Business Standard

Irda proposes 145% solvency margin for insurers

To have risk charge for investment in lower rated debts

M Saraswathy Mumbai
Insurance Regulatory and Development Authority (Irda) has proposed a lower solvency margin for insurers, putting it at 145% as against 150% presently, after implementation of a risk charge. In an exposure draft on risk-based solvency approach, Irda said that the expert committee constituted to suggest the road map to move to Solvency II norms is in the process of deliberations.

Irda said that the requirement will be applicable from financial year 2013-14 and a certificate needs to be furnished as on 31 March 2014.

The regulator has proposed to impose a risk charge for debt investments of insurers. According to the Irda (Investment) Regulations 2000, majority of funds need to be invested in government securities and approved investments and no risk charge is imposed on insurers who invest in riskier instruments.

"The immediate need is felt to define the risk charge on the debt instruments and loans and advances of the insurers to address the spread risk on various categories of debt instruments," said Irda in the exposure draft. In line with these concerns, the regulator has proposed a total capital charge ranging from 0.9% to 7.5% based on the rating of the instrument, with lower rated instruments having a higher risk charge.

India now follows factor-based solvency model for insurers. Solvency II norms are to insurers, what Basel III is for banks. It refers to a common set of rules to be applicable to European Union's (EU) insurance industry. These norms are made up of provisions related to capital requirements for the companies, regulatory assessment of a specific firm's risk, as well as the regulator's broader supervision of the entire marketplace. Solvency II has not yet come into force in EU.

The committee constituted by Irda will use the study of RBC approach of the advanced nations like USA, Japan and Singapore, study of solvency II approach followed by some of the Indian life insurers and Draft Solvency II requirements. Further, the committee advised to suggest the methodologies of market risk arising from interest rate risk, equity risk, property risk, spread risk and concentration risk.

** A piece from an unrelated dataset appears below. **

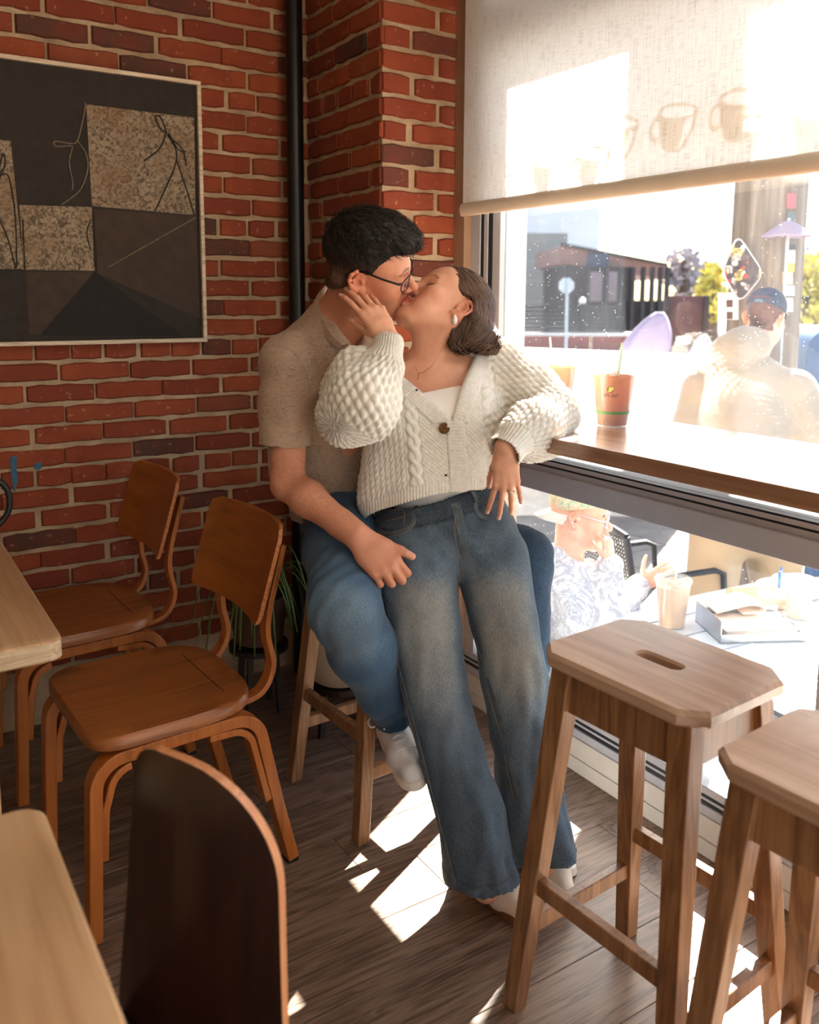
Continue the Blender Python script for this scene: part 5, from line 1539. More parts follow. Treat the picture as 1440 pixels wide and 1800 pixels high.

Rating Govt and State Govt Securities Total Capital Charge (in %)
Central Govt and State Govt Securities 0
Securities Guaranteed by Central Govt & State Govt 0
AAA 0.9
AA 1.1
A 1.4
BBB 2.5
BB and below 7.5
Unrated 7.5
 
Irda also said that all mandated and non-mandated assets of insurers would have risk charge applicable to them. Assets of non-linked business would be considered for risk charge for life insurers, as risks for linked business is borne by policyholder. Loans and advances, said Irda, should be categorised as per ratings of counter parties. For Non-Performing Assets (NPAs), Irda said that if insurers follow the provisioning norms required by them, no separate risk charge would be applicable to them.

In January 2007, an Irda circular provided for provision of 100% for the loss asset and provision of 20% up to one year, 30% for 1-3 years and 100% for more than 3 years for the portion of the asset not covered by realisable value of the security.

Further, the regulator said risk charge would also be provided for the debt of general insurers. It added that suitable changes to the regulations are required to make it applicable to general insurers.

All stakeholders have been given 30 days to submit their comments on the exposure draft to Irda.